■ **EXERCISE**
Extract the listing below in full, unchanged.

■ **GIVEN INFORMATION**

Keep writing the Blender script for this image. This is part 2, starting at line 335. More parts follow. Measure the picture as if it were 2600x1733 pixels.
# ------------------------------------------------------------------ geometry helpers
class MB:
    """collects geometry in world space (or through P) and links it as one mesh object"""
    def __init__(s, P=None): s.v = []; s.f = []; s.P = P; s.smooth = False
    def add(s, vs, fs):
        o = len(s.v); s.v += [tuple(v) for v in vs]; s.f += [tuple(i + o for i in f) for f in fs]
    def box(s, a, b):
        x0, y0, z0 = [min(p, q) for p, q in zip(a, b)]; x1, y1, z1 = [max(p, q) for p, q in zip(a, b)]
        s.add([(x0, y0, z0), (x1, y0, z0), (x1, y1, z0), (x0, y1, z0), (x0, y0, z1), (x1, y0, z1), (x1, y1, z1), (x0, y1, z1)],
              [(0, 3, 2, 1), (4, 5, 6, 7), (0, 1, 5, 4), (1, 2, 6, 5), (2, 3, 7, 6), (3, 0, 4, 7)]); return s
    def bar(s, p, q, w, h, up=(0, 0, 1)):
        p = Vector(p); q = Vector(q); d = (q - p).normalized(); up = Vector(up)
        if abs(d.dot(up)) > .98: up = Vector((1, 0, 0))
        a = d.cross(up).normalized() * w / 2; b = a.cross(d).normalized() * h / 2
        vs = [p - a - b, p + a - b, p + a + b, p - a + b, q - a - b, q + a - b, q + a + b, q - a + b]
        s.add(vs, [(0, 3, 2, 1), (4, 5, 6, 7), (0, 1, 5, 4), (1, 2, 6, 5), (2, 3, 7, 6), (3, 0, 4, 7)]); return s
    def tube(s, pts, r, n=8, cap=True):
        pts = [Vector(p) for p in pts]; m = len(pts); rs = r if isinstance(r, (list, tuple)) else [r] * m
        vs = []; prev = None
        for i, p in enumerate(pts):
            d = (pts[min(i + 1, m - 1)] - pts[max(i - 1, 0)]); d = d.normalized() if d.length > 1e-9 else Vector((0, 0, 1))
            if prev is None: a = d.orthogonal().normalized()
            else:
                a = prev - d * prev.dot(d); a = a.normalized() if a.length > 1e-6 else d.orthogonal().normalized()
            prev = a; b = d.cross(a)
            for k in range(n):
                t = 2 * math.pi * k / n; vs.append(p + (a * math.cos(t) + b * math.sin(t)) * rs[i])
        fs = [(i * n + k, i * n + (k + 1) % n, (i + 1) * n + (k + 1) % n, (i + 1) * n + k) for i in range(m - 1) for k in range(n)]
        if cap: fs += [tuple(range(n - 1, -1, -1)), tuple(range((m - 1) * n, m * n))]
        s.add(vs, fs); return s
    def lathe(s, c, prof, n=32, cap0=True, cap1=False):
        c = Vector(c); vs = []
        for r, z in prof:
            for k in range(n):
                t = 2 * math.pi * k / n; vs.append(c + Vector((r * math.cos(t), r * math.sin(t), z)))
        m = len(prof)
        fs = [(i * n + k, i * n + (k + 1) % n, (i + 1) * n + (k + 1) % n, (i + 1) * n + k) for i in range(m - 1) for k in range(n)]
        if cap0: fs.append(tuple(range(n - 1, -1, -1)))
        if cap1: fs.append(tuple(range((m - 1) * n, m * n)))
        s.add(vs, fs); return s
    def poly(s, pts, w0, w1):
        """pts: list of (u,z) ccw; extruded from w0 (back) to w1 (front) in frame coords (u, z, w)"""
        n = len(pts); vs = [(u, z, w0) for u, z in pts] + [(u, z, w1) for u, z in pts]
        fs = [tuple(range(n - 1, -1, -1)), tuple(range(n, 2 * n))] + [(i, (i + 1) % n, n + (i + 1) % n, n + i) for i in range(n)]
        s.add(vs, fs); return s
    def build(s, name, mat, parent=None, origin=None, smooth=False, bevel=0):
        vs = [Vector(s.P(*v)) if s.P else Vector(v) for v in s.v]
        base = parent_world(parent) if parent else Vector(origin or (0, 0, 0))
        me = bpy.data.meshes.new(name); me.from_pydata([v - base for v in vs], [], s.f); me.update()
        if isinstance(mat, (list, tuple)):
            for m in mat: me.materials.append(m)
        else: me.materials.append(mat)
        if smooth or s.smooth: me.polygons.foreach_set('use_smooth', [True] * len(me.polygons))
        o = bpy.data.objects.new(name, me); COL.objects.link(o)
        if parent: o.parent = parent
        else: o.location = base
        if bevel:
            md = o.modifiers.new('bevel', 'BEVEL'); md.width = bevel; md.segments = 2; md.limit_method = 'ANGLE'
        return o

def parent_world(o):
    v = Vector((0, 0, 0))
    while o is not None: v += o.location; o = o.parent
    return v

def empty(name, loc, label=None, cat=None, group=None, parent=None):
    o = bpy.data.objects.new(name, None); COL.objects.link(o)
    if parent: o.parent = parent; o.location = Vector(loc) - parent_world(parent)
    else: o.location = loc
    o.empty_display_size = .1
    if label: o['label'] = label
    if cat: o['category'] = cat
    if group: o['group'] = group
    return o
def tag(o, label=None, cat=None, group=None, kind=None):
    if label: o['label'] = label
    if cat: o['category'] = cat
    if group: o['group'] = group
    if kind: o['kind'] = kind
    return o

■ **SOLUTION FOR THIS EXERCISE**
Keep writing the Blender script for this image. This is part 2, starting at line 335. More parts follow. Measure the picture as if it were 2600x1733 pixels.
# ------------------------------------------------------------------ geometry helpers
class MB:
    """collects geometry in world space (or through P) and links it as one mesh object"""
    def __init__(s, P=None): s.v = []; s.f = []; s.P = P; s.smooth = False
    def add(s, vs, fs):
        o = len(s.v); s.v += [tuple(v) for v in vs]; s.f += [tuple(i + o for i in f) for f in fs]
    def box(s, a, b):
        x0, y0, z0 = [min(p, q) for p, q in zip(a, b)]; x1, y1, z1 = [max(p, q) for p, q in zip(a, b)]
        s.add([(x0, y0, z0), (x1, y0, z0), (x1, y1, z0), (x0, y1, z0), (x0, y0, z1), (x1, y0, z1), (x1, y1, z1), (x0, y1, z1)],
              [(0, 3, 2, 1), (4, 5, 6, 7), (0, 1, 5, 4), (1, 2, 6, 5), (2, 3, 7, 6), (3, 0, 4, 7)]); return s
    def bar(s, p, q, w, h, up=(0, 0, 1)):
        p = Vector(p); q = Vector(q); d = (q - p).normalized(); up = Vector(up)
        if abs(d.dot(up)) > .98: up = Vector((1, 0, 0))
        a = d.cross(up).normalized() * w / 2; b = a.cross(d).normalized() * h / 2
        vs = [p - a - b, p + a - b, p + a + b, p - a + b, q - a - b, q + a - b, q + a + b, q - a + b]
        s.add(vs, [(0, 3, 2, 1), (4, 5, 6, 7), (0, 1, 5, 4), (1, 2, 6, 5), (2, 3, 7, 6), (3, 0, 4, 7)]); return s
    def tube(s, pts, r, n=8, cap=True):
        pts = [Vector(p) for p in pts]; m = len(pts); rs = r if isinstance(r, (list, tuple)) else [r] * m
        vs = []; prev = None
        for i, p in enumerate(pts):
            d = (pts[min(i + 1, m - 1)] - pts[max(i - 1, 0)]); d = d.normalized() if d.length > 1e-9 else Vector((0, 0, 1))
            if prev is None: a = d.orthogonal().normalized()
            else:
                a = prev - d * prev.dot(d); a = a.normalized() if a.length > 1e-6 else d.orthogonal().normalized()
            prev = a; b = d.cross(a)
            for k in range(n):
                t = 2 * math.pi * k / n; vs.append(p + (a * math.cos(t) + b * math.sin(t)) * rs[i])
        fs = [(i * n + k, i * n + (k + 1) % n, (i + 1) * n + (k + 1) % n, (i + 1) * n + k) for i in range(m - 1) for k in range(n)]
        if cap: fs += [tuple(range(n - 1, -1, -1)), tuple(range((m - 1) * n, m * n))]
        s.add(vs, fs); return s
    def lathe(s, c, prof, n=32, cap0=True, cap1=False):
        c = Vector(c); vs = []
        for r, z in prof:
            for k in range(n):
                t = 2 * math.pi * k / n; vs.append(c + Vector((r * math.cos(t), r * math.sin(t), z)))
        m = len(prof)
        fs = [(i * n + k, i * n + (k + 1) % n, (i + 1) * n + (k + 1) % n, (i + 1) * n + k) for i in range(m - 1) for k in range(n)]
        if cap0: fs.append(tuple(range(n - 1, -1, -1)))
        if cap1: fs.append(tuple(range((m - 1) * n, m * n)))
        s.add(vs, fs); return s
    def poly(s, pts, w0, w1):
        """pts: list of (u,z) ccw; extruded from w0 (back) to w1 (front) in frame coords (u, z, w)"""
        n = len(pts); vs = [(u, z, w0) for u, z in pts] + [(u, z, w1) for u, z in pts]
        fs = [tuple(range(n - 1, -1, -1)), tuple(range(n, 2 * n))] + [(i, (i + 1) % n, n + (i + 1) % n, n + i) for i in range(n)]
        s.add(vs, fs); return s
    def build(s, name, mat, parent=None, origin=None, smooth=False, bevel=0):
        vs = [Vector(s.P(*v)) if s.P else Vector(v) for v in s.v]
        base = parent_world(parent) if parent else Vector(origin or (0, 0, 0))
        me = bpy.data.meshes.new(name); me.from_pydata([v - base for v in vs], [], s.f); me.update()
        if isinstance(mat, (list, tuple)):
            for m in mat: me.materials.append(m)
        else: me.materials.append(mat)
        if smooth or s.smooth: me.polygons.foreach_set('use_smooth', [True] * len(me.polygons))
        o = bpy.data.objects.new(name, me); COL.objects.link(o)
        if parent: o.parent = parent
        else: o.location = base
        if bevel:
            md = o.modifiers.new('bevel', 'BEVEL'); md.width = bevel; md.segments = 2; md.limit_method = 'ANGLE'
        return o

def parent_world(o):
    v = Vector((0, 0, 0))
    while o is not None: v += o.location; o = o.parent
    return v

def empty(name, loc, label=None, cat=None, group=None, parent=None):
    o = bpy.data.objects.new(name, None); COL.objects.link(o)
    if parent: o.parent = parent; o.location = Vector(loc) - parent_world(parent)
    else: o.location = loc
    o.empty_display_size = .1
    if label: o['label'] = label
    if cat: o['category'] = cat
    if group: o['group'] = group
    return o
def tag(o, label=None, cat=None, group=None, kind=None):
    if label: o['label'] = label
    if cat: o['category'] = cat
    if group: o['group'] = group
    if kind: o['kind'] = kind
    return o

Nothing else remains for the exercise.